■ **PROVIDED MATERIAL**:
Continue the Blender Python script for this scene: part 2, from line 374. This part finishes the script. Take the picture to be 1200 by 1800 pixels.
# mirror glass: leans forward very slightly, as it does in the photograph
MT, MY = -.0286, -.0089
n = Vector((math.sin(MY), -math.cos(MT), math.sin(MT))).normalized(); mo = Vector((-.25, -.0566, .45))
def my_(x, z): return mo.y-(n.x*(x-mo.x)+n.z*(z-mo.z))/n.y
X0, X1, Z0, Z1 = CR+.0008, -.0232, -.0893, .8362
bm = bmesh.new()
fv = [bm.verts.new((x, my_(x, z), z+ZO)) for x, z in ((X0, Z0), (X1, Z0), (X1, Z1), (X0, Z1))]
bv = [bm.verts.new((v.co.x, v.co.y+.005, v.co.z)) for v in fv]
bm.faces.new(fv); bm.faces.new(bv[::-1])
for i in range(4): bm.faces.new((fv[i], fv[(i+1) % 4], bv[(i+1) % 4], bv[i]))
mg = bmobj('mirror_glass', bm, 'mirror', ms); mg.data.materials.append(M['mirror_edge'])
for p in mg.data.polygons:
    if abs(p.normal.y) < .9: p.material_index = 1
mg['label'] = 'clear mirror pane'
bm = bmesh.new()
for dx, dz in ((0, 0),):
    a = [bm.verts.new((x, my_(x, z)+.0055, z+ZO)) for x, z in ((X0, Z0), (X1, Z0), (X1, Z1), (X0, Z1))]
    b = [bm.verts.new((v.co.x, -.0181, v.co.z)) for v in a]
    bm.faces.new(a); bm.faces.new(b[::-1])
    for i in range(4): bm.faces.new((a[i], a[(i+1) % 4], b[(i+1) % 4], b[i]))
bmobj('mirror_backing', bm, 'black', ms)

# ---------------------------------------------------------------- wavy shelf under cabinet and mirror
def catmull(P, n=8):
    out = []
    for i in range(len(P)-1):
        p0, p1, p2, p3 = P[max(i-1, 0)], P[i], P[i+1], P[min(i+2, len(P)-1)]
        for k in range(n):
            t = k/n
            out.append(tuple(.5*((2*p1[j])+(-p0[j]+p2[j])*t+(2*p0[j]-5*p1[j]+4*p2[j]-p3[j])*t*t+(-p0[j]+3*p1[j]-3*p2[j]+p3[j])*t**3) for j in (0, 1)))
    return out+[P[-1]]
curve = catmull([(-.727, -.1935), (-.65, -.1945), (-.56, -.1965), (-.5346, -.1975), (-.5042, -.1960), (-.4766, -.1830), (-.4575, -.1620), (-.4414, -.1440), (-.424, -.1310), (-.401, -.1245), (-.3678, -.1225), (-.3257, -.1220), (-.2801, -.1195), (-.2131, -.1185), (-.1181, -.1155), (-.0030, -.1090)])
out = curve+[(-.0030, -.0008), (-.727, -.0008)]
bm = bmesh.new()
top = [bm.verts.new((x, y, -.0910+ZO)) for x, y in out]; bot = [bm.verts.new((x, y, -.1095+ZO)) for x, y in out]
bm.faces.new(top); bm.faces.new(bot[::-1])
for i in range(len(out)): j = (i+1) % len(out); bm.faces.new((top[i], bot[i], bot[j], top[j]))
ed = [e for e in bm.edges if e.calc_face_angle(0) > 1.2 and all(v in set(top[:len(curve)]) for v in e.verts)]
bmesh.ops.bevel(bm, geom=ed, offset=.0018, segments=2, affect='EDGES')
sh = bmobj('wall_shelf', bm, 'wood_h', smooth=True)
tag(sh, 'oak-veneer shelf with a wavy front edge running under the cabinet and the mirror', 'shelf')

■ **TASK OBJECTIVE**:
Nothing should be left out: repeat all of the data exactly.

■ **TASK RESPONSE**:
Continue the Blender Python script for this scene: part 2, from line 374. This part finishes the script. Take the picture to be 1200 by 1800 pixels.
# mirror glass: leans forward very slightly, as it does in the photograph
MT, MY = -.0286, -.0089
n = Vector((math.sin(MY), -math.cos(MT), math.sin(MT))).normalized(); mo = Vector((-.25, -.0566, .45))
def my_(x, z): return mo.y-(n.x*(x-mo.x)+n.z*(z-mo.z))/n.y
X0, X1, Z0, Z1 = CR+.0008, -.0232, -.0893, .8362
bm = bmesh.new()
fv = [bm.verts.new((x, my_(x, z), z+ZO)) for x, z in ((X0, Z0), (X1, Z0), (X1, Z1), (X0, Z1))]
bv = [bm.verts.new((v.co.x, v.co.y+.005, v.co.z)) for v in fv]
bm.faces.new(fv); bm.faces.new(bv[::-1])
for i in range(4): bm.faces.new((fv[i], fv[(i+1) % 4], bv[(i+1) % 4], bv[i]))
mg = bmobj('mirror_glass', bm, 'mirror', ms); mg.data.materials.append(M['mirror_edge'])
for p in mg.data.polygons:
    if abs(p.normal.y) < .9: p.material_index = 1
mg['label'] = 'clear mirror pane'
bm = bmesh.new()
for dx, dz in ((0, 0),):
    a = [bm.verts.new((x, my_(x, z)+.0055, z+ZO)) for x, z in ((X0, Z0), (X1, Z0), (X1, Z1), (X0, Z1))]
    b = [bm.verts.new((v.co.x, -.0181, v.co.z)) for v in a]
    bm.faces.new(a); bm.faces.new(b[::-1])
    for i in range(4): bm.faces.new((a[i], a[(i+1) % 4], b[(i+1) % 4], b[i]))
bmobj('mirror_backing', bm, 'black', ms)

# ---------------------------------------------------------------- wavy shelf under cabinet and mirror
def catmull(P, n=8):
    out = []
    for i in range(len(P)-1):
        p0, p1, p2, p3 = P[max(i-1, 0)], P[i], P[i+1], P[min(i+2, len(P)-1)]
        for k in range(n):
            t = k/n
            out.append(tuple(.5*((2*p1[j])+(-p0[j]+p2[j])*t+(2*p0[j]-5*p1[j]+4*p2[j]-p3[j])*t*t+(-p0[j]+3*p1[j]-3*p2[j]+p3[j])*t**3) for j in (0, 1)))
    return out+[P[-1]]
curve = catmull([(-.727, -.1935), (-.65, -.1945), (-.56, -.1965), (-.5346, -.1975), (-.5042, -.1960), (-.4766, -.1830), (-.4575, -.1620), (-.4414, -.1440), (-.424, -.1310), (-.401, -.1245), (-.3678, -.1225), (-.3257, -.1220), (-.2801, -.1195), (-.2131, -.1185), (-.1181, -.1155), (-.0030, -.1090)])
out = curve+[(-.0030, -.0008), (-.727, -.0008)]
bm = bmesh.new()
top = [bm.verts.new((x, y, -.0910+ZO)) for x, y in out]; bot = [bm.verts.new((x, y, -.1095+ZO)) for x, y in out]
bm.faces.new(top); bm.faces.new(bot[::-1])
for i in range(len(out)): j = (i+1) % len(out); bm.faces.new((top[i], bot[i], bot[j], top[j]))
ed = [e for e in bm.edges if e.calc_face_angle(0) > 1.2 and all(v in set(top[:len(curve)]) for v in e.verts)]
bmesh.ops.bevel(bm, geom=ed, offset=.0018, segments=2, affect='EDGES')
sh = bmobj('wall_shelf', bm, 'wood_h', smooth=True)
tag(sh, 'oak-veneer shelf with a wavy front edge running under the cabinet and the mirror', 'shelf')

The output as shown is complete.